設置してある看板を読みながら、菖蒲池、白樺通りと進むと次はズミのトンネルが現れる。本当に屈んで通るようなトンネルが続く。まだ花がたくさん残っていたが、終盤だ。私たちは赤い蕾を見つけると喜び、たくさん咲いている枝を見て喜びしながらトンネルを進んだ。
足元にはツマトリソウ、タニギキョウが小さな白い花を開いている。そして、コシノカンアオイの葉が一面に広がっているところもある。葉の付け根を見るとぽってりとした花がまだ転がっている。黒みがかった赤紫の花はじっくり探さないとなかなか見つけられない。

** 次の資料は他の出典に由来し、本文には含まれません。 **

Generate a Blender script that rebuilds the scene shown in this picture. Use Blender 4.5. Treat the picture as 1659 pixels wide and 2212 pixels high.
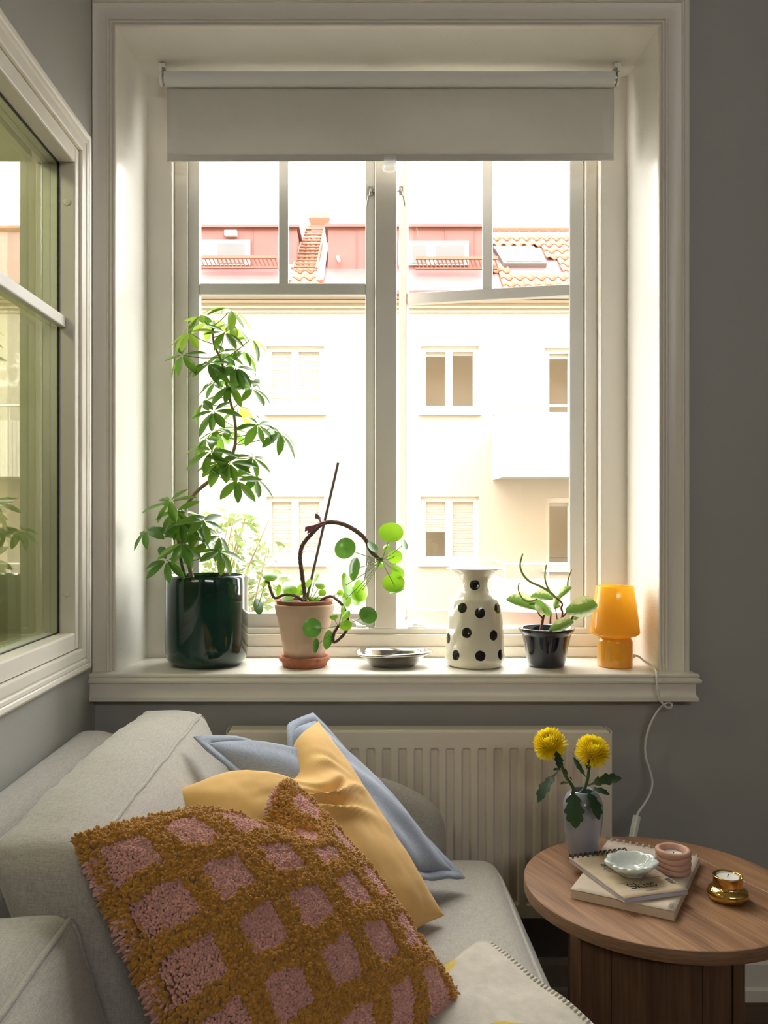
import bpy, bmesh, math, random
import numpy as np
from mathutils import Vector, Matrix, noise as mnoise
R = math.radians
sc = bpy.context.scene
col = sc.collection
for o in list(bpy.data.objects): bpy.data.objects.remove(o, do_unlink=True)

# ------------------------------------------------------------------ camera, sky, exposure
F, CX, CY, H = 1850.0, 778.0, 1125.0, 1.17          # focal length and principal point in pixels of the 1659 x 2212 frame, eye height
cam = bpy.data.objects.new('camera', bpy.data.cameras.new('camera')); col.objects.link(cam)
cam.data.sensor_fit = 'HORIZONTAL'; cam.data.sensor_width = 36; cam.data.lens = F / 1659 * 36
cam.data.shift_x = (829.5 - CX) / 1659; cam.data.shift_y = (CY - 1106) / 1659
cam.data.clip_start = 0.02; cam.data.clip_end = 200
cam.location = (0, 0, H); cam.rotation_euler = (R(90), 0, 0)
sc.camera = cam
w = bpy.data.worlds.new('overcast_sky'); sc.world = w; w.use_nodes = True
bg = w.node_tree.nodes['Background']
bg.inputs[0].default_value = (1.0, 0.98, 0.96, 1); bg.inputs[1].default_value = 2.6
sc.view_settings.view_transform = 'Standard'; sc.view_settings.look = 'None'
sc.view_settings.gamma = 1; sc.view_settings.use_curve_mapping = False
sc.view_settings.exposure = 2.5
cy = sc.cycles
cy.use_denoising = True; cy.max_bounces = 8; cy.diffuse_bounces = 5; cy.glossy_bounces = 4
cy.transparent_max_bounces = 18; cy.transmission_bounces = 6; cy.sample_clamp_indirect = 6; cy.caustics_reflective = False; cy.caustics_refractive = False

def portal(name, loc, rot, sx, sy):                  # tells the sampler where daylight enters; gives no light itself
    l = bpy.data.lights.new(name, 'AREA'); l.shape = 'RECTANGLE'; l.size = sx; l.size_y = sy; l.cycles.is_portal = True
    o = bpy.data.objects.new(name, l); col.objects.link(o); o.location = loc; o.rotation_euler = rot
portal('window_daylight', (0.07, 2.40, 1.59), (R(-90), 0, 0), 1.30, 1.58)
portal('rear_fill_daylight', (1.0, -2.32, 2.425), (R(90), 0, 0), 2.0, 0.35)  # serves the unseen rear opening added as fill

# ------------------------------------------------------------------ helpers
def at(px, py, Y):                                   # a photo pixel at a known depth
    return Vector(((px - CX) / F * Y, Y, H - (py - CY) / F * Y))
def onz(px, py, z):                                  # a photo pixel on a level surface of known height
    Y = (H - z) * F / (py - CY)
    return at(px, py, Y)

def node_mat(name):
    m = bpy.data.materials.new(name); m.use_nodes = True
    nt = m.node_tree; b = nt.nodes['Principled BSDF']
    return m, nt, b
def mat(name, c, rough=0.5, var=0.0, vs=20, bump=0.0, bs=200, metal=0.0, spec=0.5, trans=0.0, coat=0.0, sheen=0.0, stretch=None, detail=4):
    m, nt, b = node_mat(name)
    b.inputs['Base Color'].default_value = (*c, 1); b.inputs['Roughness'].default_value = rough
    b.inputs['Metallic'].default_value = metal; b.inputs['Specular IOR Level'].default_value = spec
    b.inputs['Coat Weight'].default_value = coat; b.inputs['Coat Roughness'].default_value = 0.05
    b.inputs['Sheen Weight'].default_value = sheen
    tc = nt.nodes.new('ShaderNodeTexCoord'); src = tc.outputs['Object']
    if stretch:
        mp = nt.nodes.new('ShaderNodeMapping'); mp.inputs['Scale'].default_value = stretch
        nt.links.new(src, mp.inputs[0]); src = mp.outputs[0]
    if var:
        n = nt.nodes.new('ShaderNodeTexNoise'); n.inputs['Scale'].default_value = vs; n.inputs['Detail'].default_value = detail
        nt.links.new(src, n.inputs['Vector'])
        r = nt.nodes.new('ShaderNodeMapRange'); r.inputs['From Min'].default_value = 0.25; r.inputs['From Max'].default_value = 0.75
        r.inputs['To Min'].default_value = 1 - var; r.inputs['To Max'].default_value = 1 + var
        nt.links.new(n.outputs['Fac'], r.inputs['Value'])
        h = nt.nodes.new('ShaderNodeHueSaturation'); h.inputs['Color'].default_value = (*c, 1)
        nt.links.new(r.outputs[0], h.inputs['Value']); nt.links.new(h.outputs[0], b.inputs['Base Color'])
    if bump:
        n = nt.nodes.new('ShaderNodeTexNoise'); n.inputs['Scale'].default_value = bs; n.inputs['Detail'].default_value = 5
        nt.links.new(src, n.inputs['Vector'])
        bp = nt.nodes.new('ShaderNodeBump'); bp.inputs['Strength'].default_value = bump; bp.inputs['Distance'].default_value = 0.002
        nt.links.new(n.outputs['Fac'], bp.inputs['Height']); nt.links.new(bp.outputs[0], b.inputs['Normal'])
    if trans:
        t = nt.nodes.new('ShaderNodeBsdfTranslucent'); t.inputs[0].default_value = (*[min(1, x * 1.5) for x in c], 1)
        mx = nt.nodes.new('ShaderNodeMixShader'); mx.inputs[0].default_value = trans
        nt.links.new(b.outputs[0], mx.inputs[1]); nt.links.new(t.outputs[0], mx.inputs[2])
        nt.links.new(mx.outputs[0], nt.nodes['Material Output'].inputs[0])
    return m
def glass_mat(name, tint=(1, 1, 1), refl=(1, 1, 1), ior=1.5):
    m, nt, b = node_mat(name); nt.nodes.remove(b)
    t = nt.nodes.new('ShaderNodeBsdfTransparent'); t.inputs[0].default_value = (*tint, 1)
    g = nt.nodes.new('ShaderNodeBsdfGlossy'); g.inputs['Color'].default_value = (*refl, 1); g.inputs['Roughness'].default_value = 0.0
    f = nt.nodes.new('ShaderNodeFresnel'); ge = nt.nodes.new('ShaderNodeNewGeometry')   # same reflectance on both faces of a pane
    mr = nt.nodes.new('ShaderNodeMapRange'); mr.inputs['To Min'].default_value = ior; mr.inputs['To Max'].default_value = 1 / ior
    nt.links.new(ge.outputs['Backfacing'], mr.inputs['Value']); nt.links.new(mr.outputs[0], f.inputs[0])
    mx = nt.nodes.new('ShaderNodeMixShader')
    nt.links.new(f.outputs[0], mx.inputs[0]); nt.links.new(t.outputs[0], mx.inputs[1]); nt.links.new(g.outputs[0], mx.inputs[2])
    nt.links.new(mx.outputs[0], nt.nodes['Material Output'].inputs[0])
    return m
def leaf_mat(name, c, tc, rough=0.35, trans=0.5, var=0.25):
    m, nt, b = node_mat(name)
    b.inputs['Base Color'].default_value = (*c, 1); b.inputs['Roughness'].default_value = rough
    oi = nt.nodes.new('ShaderNodeObjectInfo'); h = nt.nodes.new('ShaderNodeHueSaturation'); h.inputs['Color'].default_value = (*c, 1)
    r = nt.nodes.new('ShaderNodeMapRange'); r.inputs['To Min'].default_value = 1 - var; r.inputs['To Max'].default_value = 1 + var
    nt.links.new(oi.outputs['Random'], r.inputs['Value']); nt.links.new(r.outputs[0], h.inputs['Value']); nt.links.new(h.outputs[0], b.inputs['Base Color'])
    t = nt.nodes.new('ShaderNodeBsdfTranslucent'); t.inputs[0].default_value = (*tc, 1)
    mx = nt.nodes.new('ShaderNodeMixShader'); mx.inputs[0].default_value = trans
    nt.links.new(b.outputs[0], mx.inputs[1]); nt.links.new(t.outputs[0], mx.inputs[2])
    nt.links.new(mx.outputs[0], nt.nodes['Material Output'].inputs[0])
    return m

class MB:                                            # collects shapes for ONE mesh
    def __init__(s): s.v = []; s.f = []
    def add(s, v, f):
        k = len(s.v); s.v += [tuple(p) for p in v]; s.f += [tuple(i + k for i in q) for q in f]; return s
    def box(s, a, b, mtx=None):
        (x0, y0, z0), (x1, y1, z1) = a, b
        v = [Vector(p) for p in ((x0,y0,z0),(x1,y0,z0),(x1,y1,z0),(x0,y1,z0),(x0,y0,z1),(x1,y0,z1),(x1,y1,z1),(x0,y1,z1))]
        if mtx: v = [mtx @ p for p in v]
        return s.add(v, [(0,3,2,1),(4,5,6,7),(0,1,5,4),(1,2,6,5),(2,3,7,6),(3,0,4,7)])
    def lathe(s, prof, c=(0, 0, 0), n=48, fn=None, close=False):
        v = []; m = len(prof)
        for k in range(n):
            a = 2 * math.pi * k / n
            for (r, z) in prof:
                rr = r if fn is None else fn(a, r, z)
                v.append((c[0] + rr * math.cos(a), c[1] + rr * math.sin(a), c[2] + z))
        f = []
        for k in range(n):
            k2 = (k + 1) % n
            for i in range(m - 1): f.append((k*m+i, k2*m+i, k2*m+i+1, k*m+i+1))
            if close: f.append((k*m+m-1, k2*m+m-1, k2*m, k*m))
        if not close:
            if prof[0][0] > 1e-6: f.append(tuple(k*m for k in range(n))[::-1])
            if prof[-1][0] > 1e-6: f.append(tuple(k*m+m-1 for k in range(n)))
        return s.add(v, f)
    def tube(s, pts, rad, n=8, closed=False, cap=True, rfn=None):
        pts = [Vector(p) for p in pts]; L = len(pts)
        rad = [rad] * L if not hasattr(rad, '__len__') else rad
        v = []; up = None
        for i, p in enumerate(pts):
            a = pts[i-1] if (i or closed) else pts[0]; b = pts[(i+1) % L] if (i < L-1 or closed) else pts[-1]
            t = (b - a); t = t.normalized() if t.length > 1e-9 else Vector((0, 0, 1))
            if up is None:
                up = Vector((0, 0, 1)) if abs(t.z) < 0.9 else Vector((0, 1, 0))
            e1 = up - t * up.dot(t)
            if e1.length < 1e-6: e1 = t.orthogonal()
            e1.normalize(); up = e1; e2 = t.cross(e1)
            for k in range(n):
                an = 2 * math.pi * k / n; r = rad[i] * (1 if rfn is None else rfn(i, k))
                v.append(p + (e1 * math.cos(an) + e2 * math.sin(an)) * r)
        f = []
        for i in range(L if closed else L - 1):
            j = (i + 1) % L
            for k in range(n): f.append((i*n+k, i*n+(k+1) % n, j*n+(k+1) % n, j*n+k))
        if cap and not closed: f.append(tuple(range(n))[::-1]); f.append(tuple((L-1)*n+k for k in range(n)))
        return s.add(v, f)
    def grid(s, P, wrap=False):                      # P[i][j]
        ni, nj = len(P), len(P[0]); v = [p for row in P for p in row]
        f = [(i*nj+j, i*nj+j+1, ((i+1) % ni)*nj+j+1, ((i+1) % ni)*nj+j) for i in range(ni if wrap else ni-1) for j in range(nj-1)]
        return s.add(v, f)
    def build(s, name, m, parent=None, smooth=False, bevel=0, seg=2, subsurf=0, solid=0, auto=None, **props):
        me = bpy.data.meshes.new(name); me.from_pydata(s.v, [], s.f); me.update()
        bm = bmesh.new(); bm.from_mesh(me); bmesh.ops.recalc_face_normals(bm, faces=bm.faces); bm.to_mesh(me); bm.free()
        return link(name, me, m, parent, smooth, bevel, seg, subsurf, solid, auto, **props)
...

小さな流れを富治橋で渡り、深いカラマツの森に入る。頭上から小鳥の声が降ってくる。道は緩やかな起伏の中を進む。小鳥の森という看板があって、なるほどと思う。森を進むと、大きな木が何本も立っている。思わず神々しいと感じてしまうような巨木があちらにも、こちらにも。
中には熊がくりぬいたのか、大きな洞が空いている木もあり、ブナとミズナラか、2本の木が仲良く寄り添っているようなのもある。見上げればどこまでもごつごつとしたコブを纏って天に突き上げている木もある。
ゆっくり右を見、左を見しながら歩く。森は一様ではないと感じる。
散り積もった落ち葉を持ち上げるようにギンリョウソウがポコポコ顔を出している中を、乙見湖に戻る。丸太の立派な休憩舎で、持参したおにぎりと一緒に筍汁をいただく。この地方のソウルフードの一つなのか、筍とサバ缶の味噌汁はじんわりと体に染み込んでいくようだ。
妙高山と黒姫山の間に広がる雄大な森林を走っていくトロッコが、ふと目に浮かぶような気がした。